Effettivamente, in un territorio come quello aquilano, uno dei primi problemi della didattica a distanza è stato quello di raggiungere anche virtualmente tutti gli scolari.
In tante zone dell’hinterland la connessione è praticamente assente, la fibra non è arrivata ovunque e non tutte le famiglie dispongono di attrezzature idonee per seguire le video lezioni, le board, le varie piattaforme aperte dai docenti in questo periodo.
“Ho 2 figli alle medie, io e mio marito abbiamo lavorato in smart working e in casa abbiamo un solo computer – spiega ancora una mamma – non tutti avevano le possibilità di comperare altre attrezzature. Per fortuna che la scuola ci è venuta incontro e sono stati dati dei tablet in comodato d’uso”.
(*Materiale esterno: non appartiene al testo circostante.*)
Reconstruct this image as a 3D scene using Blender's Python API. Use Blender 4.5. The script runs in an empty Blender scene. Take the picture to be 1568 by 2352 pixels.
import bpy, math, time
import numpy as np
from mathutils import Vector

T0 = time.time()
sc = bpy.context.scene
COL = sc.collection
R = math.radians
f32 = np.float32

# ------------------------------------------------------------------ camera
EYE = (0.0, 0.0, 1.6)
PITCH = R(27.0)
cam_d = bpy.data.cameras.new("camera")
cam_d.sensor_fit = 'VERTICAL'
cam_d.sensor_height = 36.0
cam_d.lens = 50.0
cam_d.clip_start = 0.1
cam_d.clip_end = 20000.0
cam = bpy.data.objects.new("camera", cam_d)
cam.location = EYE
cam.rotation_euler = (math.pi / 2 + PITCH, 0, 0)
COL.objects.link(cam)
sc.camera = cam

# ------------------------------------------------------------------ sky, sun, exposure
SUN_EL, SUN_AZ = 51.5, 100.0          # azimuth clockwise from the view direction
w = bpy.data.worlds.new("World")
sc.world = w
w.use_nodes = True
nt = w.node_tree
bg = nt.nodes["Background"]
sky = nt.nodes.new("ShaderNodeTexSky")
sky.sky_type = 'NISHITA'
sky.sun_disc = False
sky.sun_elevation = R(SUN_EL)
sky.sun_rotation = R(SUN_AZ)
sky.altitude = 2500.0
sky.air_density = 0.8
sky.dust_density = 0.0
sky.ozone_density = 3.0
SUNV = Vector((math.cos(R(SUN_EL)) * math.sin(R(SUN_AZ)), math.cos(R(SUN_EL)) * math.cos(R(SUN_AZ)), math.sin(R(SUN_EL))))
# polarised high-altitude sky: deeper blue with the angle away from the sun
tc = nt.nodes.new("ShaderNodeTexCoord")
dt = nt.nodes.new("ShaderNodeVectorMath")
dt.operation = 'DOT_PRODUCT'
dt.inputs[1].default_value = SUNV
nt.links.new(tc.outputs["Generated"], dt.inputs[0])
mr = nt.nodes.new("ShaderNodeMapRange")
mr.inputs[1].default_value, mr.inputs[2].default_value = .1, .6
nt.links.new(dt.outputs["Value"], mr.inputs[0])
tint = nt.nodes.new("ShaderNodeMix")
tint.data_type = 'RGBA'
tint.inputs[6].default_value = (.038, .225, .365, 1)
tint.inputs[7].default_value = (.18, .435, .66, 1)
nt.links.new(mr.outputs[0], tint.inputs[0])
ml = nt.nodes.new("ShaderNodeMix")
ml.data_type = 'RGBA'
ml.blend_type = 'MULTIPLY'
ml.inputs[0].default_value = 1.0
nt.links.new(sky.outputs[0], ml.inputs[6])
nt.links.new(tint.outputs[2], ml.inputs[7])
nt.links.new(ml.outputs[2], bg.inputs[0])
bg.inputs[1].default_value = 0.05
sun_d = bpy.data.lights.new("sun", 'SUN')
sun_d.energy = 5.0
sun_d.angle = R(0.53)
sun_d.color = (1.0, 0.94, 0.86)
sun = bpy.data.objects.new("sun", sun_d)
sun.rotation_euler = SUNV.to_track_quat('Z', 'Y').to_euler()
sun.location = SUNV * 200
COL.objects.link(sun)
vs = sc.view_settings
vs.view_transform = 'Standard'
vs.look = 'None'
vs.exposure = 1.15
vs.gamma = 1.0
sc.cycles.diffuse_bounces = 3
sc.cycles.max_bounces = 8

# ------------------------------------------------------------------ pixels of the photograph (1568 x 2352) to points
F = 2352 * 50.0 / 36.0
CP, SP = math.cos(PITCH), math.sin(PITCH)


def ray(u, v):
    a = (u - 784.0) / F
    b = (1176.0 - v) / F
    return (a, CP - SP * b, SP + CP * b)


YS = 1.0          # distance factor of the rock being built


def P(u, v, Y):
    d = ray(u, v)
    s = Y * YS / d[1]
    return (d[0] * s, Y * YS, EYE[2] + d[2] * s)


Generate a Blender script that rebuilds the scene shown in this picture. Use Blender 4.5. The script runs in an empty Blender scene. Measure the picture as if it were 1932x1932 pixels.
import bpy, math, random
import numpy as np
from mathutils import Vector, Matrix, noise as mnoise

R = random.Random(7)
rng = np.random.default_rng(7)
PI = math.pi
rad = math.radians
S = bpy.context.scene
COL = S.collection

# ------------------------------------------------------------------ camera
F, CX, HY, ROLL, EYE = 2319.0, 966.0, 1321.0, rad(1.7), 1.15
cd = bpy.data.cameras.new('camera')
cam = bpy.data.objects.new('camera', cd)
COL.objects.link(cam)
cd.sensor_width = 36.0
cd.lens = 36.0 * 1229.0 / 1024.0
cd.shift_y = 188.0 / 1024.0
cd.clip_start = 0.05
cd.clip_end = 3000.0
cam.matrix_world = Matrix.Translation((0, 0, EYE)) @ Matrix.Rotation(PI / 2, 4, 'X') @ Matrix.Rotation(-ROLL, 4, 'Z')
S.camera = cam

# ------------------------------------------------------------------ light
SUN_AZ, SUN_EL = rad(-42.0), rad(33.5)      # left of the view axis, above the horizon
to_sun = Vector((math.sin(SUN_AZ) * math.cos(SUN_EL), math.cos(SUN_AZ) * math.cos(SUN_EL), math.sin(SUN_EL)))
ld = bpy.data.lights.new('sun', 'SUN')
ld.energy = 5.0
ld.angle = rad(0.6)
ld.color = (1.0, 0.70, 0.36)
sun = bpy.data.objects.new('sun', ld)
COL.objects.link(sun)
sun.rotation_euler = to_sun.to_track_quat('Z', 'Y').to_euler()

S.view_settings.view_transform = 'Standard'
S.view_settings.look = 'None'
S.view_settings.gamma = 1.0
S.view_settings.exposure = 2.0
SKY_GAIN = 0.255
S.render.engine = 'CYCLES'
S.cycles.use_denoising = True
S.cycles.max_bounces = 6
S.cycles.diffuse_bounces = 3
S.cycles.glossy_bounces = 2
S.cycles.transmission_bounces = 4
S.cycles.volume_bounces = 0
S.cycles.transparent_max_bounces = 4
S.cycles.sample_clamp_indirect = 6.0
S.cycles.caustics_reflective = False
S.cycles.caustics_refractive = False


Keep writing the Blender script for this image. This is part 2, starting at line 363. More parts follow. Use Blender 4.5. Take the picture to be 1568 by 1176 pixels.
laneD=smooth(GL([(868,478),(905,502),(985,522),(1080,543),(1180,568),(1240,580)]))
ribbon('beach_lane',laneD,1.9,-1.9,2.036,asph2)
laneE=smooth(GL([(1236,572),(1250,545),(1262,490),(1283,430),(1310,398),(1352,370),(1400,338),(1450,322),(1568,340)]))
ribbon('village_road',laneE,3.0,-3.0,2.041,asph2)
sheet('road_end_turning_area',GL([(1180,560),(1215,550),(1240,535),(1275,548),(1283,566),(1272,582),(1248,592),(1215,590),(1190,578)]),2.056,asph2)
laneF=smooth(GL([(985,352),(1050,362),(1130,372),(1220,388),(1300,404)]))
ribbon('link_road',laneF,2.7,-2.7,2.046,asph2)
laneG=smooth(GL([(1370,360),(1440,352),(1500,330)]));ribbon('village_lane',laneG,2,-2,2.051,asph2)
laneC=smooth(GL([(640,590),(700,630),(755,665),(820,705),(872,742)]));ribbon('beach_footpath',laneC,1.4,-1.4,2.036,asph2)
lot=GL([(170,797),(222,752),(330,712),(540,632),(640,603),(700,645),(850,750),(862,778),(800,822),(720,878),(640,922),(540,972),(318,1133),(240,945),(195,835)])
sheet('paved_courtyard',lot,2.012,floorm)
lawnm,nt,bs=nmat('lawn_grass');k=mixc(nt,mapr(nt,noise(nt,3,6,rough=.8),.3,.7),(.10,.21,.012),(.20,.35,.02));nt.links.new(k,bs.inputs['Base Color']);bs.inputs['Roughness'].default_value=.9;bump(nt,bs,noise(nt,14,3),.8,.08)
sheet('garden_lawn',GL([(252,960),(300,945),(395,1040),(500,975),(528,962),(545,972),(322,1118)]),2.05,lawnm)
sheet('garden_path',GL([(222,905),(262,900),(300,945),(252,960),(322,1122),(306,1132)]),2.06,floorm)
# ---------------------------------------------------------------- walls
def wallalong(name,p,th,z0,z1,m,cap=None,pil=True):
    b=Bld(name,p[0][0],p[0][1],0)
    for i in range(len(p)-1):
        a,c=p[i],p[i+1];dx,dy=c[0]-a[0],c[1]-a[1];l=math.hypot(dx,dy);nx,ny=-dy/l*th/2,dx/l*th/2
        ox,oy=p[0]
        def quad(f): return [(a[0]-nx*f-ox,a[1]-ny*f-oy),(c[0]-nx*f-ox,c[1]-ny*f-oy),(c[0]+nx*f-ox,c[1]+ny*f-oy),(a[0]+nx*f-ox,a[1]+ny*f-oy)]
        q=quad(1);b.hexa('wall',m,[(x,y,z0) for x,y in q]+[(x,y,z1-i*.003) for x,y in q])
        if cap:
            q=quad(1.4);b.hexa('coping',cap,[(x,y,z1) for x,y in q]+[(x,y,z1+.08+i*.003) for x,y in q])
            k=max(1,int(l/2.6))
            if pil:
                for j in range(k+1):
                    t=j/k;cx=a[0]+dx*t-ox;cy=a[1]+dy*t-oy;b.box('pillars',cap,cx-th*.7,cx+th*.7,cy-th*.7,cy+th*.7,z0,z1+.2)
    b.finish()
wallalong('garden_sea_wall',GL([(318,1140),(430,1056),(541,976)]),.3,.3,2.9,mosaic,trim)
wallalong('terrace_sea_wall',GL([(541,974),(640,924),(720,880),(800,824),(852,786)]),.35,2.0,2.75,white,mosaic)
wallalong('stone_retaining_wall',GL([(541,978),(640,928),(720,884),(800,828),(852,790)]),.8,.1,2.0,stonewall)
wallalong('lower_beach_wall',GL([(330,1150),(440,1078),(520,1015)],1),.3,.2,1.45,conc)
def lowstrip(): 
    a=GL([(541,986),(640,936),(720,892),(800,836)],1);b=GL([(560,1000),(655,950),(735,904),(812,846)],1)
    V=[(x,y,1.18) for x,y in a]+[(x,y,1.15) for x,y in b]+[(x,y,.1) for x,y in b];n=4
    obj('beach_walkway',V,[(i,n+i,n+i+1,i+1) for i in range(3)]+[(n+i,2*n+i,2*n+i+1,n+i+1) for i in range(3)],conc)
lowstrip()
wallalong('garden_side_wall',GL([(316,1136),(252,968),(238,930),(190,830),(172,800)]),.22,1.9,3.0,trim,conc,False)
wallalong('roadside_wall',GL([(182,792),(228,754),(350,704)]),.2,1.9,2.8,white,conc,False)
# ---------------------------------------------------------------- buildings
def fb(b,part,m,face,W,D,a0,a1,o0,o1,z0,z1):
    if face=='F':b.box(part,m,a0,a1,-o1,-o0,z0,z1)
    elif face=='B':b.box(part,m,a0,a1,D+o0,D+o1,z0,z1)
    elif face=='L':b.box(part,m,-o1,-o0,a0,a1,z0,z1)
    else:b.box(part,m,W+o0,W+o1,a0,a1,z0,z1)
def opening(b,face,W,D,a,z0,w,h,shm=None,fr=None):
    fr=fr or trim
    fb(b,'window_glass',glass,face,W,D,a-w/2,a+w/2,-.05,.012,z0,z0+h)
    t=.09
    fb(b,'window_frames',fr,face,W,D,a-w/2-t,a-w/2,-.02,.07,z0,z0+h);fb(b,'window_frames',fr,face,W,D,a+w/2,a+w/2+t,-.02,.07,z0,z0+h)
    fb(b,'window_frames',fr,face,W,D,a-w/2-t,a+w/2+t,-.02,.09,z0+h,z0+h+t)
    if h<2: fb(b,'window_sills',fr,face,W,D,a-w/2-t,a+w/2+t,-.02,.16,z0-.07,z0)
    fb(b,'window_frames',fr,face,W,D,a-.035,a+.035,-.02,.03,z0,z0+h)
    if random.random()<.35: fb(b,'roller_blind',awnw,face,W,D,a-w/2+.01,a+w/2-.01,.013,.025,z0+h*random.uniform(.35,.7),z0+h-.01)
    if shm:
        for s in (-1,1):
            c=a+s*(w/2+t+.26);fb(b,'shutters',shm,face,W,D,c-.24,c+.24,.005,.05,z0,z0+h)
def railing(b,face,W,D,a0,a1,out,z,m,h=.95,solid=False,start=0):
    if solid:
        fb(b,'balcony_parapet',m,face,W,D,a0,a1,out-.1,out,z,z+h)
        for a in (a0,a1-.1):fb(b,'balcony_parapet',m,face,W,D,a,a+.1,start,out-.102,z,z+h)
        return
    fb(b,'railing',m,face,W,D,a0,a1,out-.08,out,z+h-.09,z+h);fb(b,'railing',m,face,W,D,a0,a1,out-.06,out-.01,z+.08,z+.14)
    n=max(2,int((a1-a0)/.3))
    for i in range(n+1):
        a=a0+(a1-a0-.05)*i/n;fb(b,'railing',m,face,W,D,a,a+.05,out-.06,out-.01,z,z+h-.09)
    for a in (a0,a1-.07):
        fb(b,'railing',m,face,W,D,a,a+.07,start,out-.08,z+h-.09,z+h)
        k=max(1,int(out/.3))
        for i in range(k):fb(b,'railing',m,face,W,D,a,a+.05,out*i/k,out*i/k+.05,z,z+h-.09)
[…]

“Ci lamentiamo che i nostri figli passino troppo tempo davanti agli schermi o alla Playstation e poi, qualcuno propone di continuare la didattica a distanza a settembre… Scherziamo? Dopo 3, anche 4 ore ogni giorno in quella che qualcuno osa anche chiamare ‘classe’, continuano il pomeriggio con le board da guardare e studiare, i file da restitutore… In emergenza si fa tutto, ma ora l’emergenza sta finendo e i nostri ragazzi devono tornare in classe”, continua un padre.
“Non dimentichiamo che questi ragazzi che oggi frequentano la scuola dell’obbligo all’Aquila sono a pieno titolo ‘figli del sisma’, tarati alle difficoltà di una scuola che si è dovuta ricollocare nei Musp con tutti i disagi del caso”.